Mary met Eddie in July 2000, shortly after moving to Texas. She wanted to refinish her home and hired him to do some specialty painting. As they worked on projects around her home, they realized they worked well together, and their neighbors began hiring them to do work at their homes. “I think we’ve painted a mural in every house on the block,” Eddie laughed. Before meeting Mary, Eddie had done just about every kind of painting possible, from cars and the restoration painting in Sundance Square and the gold leaf at the Worthington Hotel in Fort Worth, but he had never painted a mural. “With his knowledge of tools and techniques and my vision, we’ve done very well,” Mary admitted.

Eddie, Mary and their four children moved to Rendon a few years ago to live on his family’s land there. They created a sculpture garden and art center where they could build something for and contribute to the community. It was important to Eddie’s family that the land remains in the family. Eddie and Mary have bought more land around it, piece by piece, to its current seven acres. “We have so much space we wanted to do something creative. What’s the fun of having seven acres if you’re just going to mow it?” Mary asked. They have been building their home, affectionately known as their Bohemian Homestead, since 2005, piecing together old buildings purchased from Hester Home Movers. Currently, it is comprised of three separate buildings: a former Wienerschnitzel restaurant, a lake cottage and a modular home. They are expecting delivery of another building soon. “We drove up on the guy’s lot and started buying buildings,” Eddie said. “The Wienerschnitzel was decaying on the lot, and he begged us to take it.” Also on their land are large organic gardens which reflect Mary’s love for art and science.

As a graduate student at Appalachian State University in North Carolina, she researched heirloom crops that could help transition farmers’ crops from tobacco to something sustainable. She focused on apples and found many varieties that had ceased to exist anywhere else. Her love of botany has carried over to her gardens, where composting and natural methods are the rule. “When we moved here, the soil was terrible, but I love a challenge.
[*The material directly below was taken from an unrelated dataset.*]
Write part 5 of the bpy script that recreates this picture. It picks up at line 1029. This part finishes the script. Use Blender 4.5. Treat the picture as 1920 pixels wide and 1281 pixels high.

We are dedicated to organic farming, so we began sheet composting every bed,” she explained. “We laid down cardboard, then added six tons of organic material, such as paper, leaves and horse manure. “Gardens are like people,” May continued. “They don’t look like anything you see on the cover of a magazine, and they’re always changing. A garden is the best kind of art because it’s four-dimensional. You have to account for time.” Eddie is a skilled painter, but he also has a talent for building things. “If you can draw it, he can build it,” Mary said. His medium of choice is metal, which he mixes with organic materials like glass and wood. He learned to weld on his first art job using metal, using the upfront money he received to purchase a welder. “Metal is like magic. There’s nothing you can’t do with it,” Eddie said, his eyes sparkling. “You’re limited with wood, but metal seems to defy gravity and will hold any shape. There’s also the added benefit of it being easy to find in junkyards.”

His medium became even easier when gas companies began building oil rigs and discarding hundreds of odd-sized pipe cuttings. The circles have become his signature style. “We blend man-made materials and natural ones, with male and female elements,” Mary added. “You can’t predict the course evolution is going to take.” Eddie and Mary’s connection between their land and downtown Mansfield is personal. They have formed a relationship with the merchants and people there that took time to cultivate, but it has been rewarding. “We’ve come to know the community, and that’s very important in our world,” Eddie stated. “Even with all our links to each other, people are missing the personal touch.” “We want to participate in making historic Mansfield as interesting and vibrant as we can, because it’s what makes it appealing,” Mary added. “You can’t predict the course evolution is going to take. You have to have faith that it will transform into the most desirable outcome, and we’re trying to impact that final outcome in a positive way.”